§ Problem
Repeat exactly the lines from the start through the line with "sc.camera = camo", both ends included.

[START OF Provided data]

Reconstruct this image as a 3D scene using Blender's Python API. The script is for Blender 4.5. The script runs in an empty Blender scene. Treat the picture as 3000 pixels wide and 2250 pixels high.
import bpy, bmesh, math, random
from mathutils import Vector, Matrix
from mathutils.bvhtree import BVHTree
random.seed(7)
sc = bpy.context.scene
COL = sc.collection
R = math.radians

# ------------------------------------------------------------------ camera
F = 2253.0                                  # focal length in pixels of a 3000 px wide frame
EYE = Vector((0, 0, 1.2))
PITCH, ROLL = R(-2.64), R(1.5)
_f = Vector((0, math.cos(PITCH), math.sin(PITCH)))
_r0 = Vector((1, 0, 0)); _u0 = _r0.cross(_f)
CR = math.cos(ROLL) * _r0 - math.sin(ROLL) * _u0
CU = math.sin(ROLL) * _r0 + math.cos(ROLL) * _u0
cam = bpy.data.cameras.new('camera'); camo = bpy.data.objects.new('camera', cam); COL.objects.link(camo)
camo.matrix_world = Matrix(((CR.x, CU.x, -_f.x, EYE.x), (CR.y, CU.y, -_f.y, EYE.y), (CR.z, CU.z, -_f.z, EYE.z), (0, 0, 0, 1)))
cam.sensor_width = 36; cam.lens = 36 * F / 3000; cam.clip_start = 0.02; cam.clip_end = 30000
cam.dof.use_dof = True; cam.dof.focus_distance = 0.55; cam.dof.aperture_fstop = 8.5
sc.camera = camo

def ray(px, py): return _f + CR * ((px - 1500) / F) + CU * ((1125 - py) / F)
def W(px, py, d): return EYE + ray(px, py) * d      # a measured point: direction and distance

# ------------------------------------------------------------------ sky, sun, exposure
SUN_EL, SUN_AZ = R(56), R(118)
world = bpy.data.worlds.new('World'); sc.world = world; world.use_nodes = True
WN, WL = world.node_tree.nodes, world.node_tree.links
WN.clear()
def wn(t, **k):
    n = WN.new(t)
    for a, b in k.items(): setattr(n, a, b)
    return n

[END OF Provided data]

§ Task output
Reconstruct this image as a 3D scene using Blender's Python API. The script is for Blender 4.5. The script runs in an empty Blender scene. Treat the picture as 3000 pixels wide and 2250 pixels high.
import bpy, bmesh, math, random
from mathutils import Vector, Matrix
from mathutils.bvhtree import BVHTree
random.seed(7)
sc = bpy.context.scene
COL = sc.collection
R = math.radians

# ------------------------------------------------------------------ camera
F = 2253.0                                  # focal length in pixels of a 3000 px wide frame
EYE = Vector((0, 0, 1.2))
PITCH, ROLL = R(-2.64), R(1.5)
_f = Vector((0, math.cos(PITCH), math.sin(PITCH)))
_r0 = Vector((1, 0, 0)); _u0 = _r0.cross(_f)
CR = math.cos(ROLL) * _r0 - math.sin(ROLL) * _u0
CU = math.sin(ROLL) * _r0 + math.cos(ROLL) * _u0
cam = bpy.data.cameras.new('camera'); camo = bpy.data.objects.new('camera', cam); COL.objects.link(camo)
camo.matrix_world = Matrix(((CR.x, CU.x, -_f.x, EYE.x), (CR.y, CU.y, -_f.y, EYE.y), (CR.z, CU.z, -_f.z, EYE.z), (0, 0, 0, 1)))
cam.sensor_width = 36; cam.lens = 36 * F / 3000; cam.clip_start = 0.02; cam.clip_end = 30000
cam.dof.use_dof = True; cam.dof.focus_distance = 0.55; cam.dof.aperture_fstop = 8.5
sc.camera = camo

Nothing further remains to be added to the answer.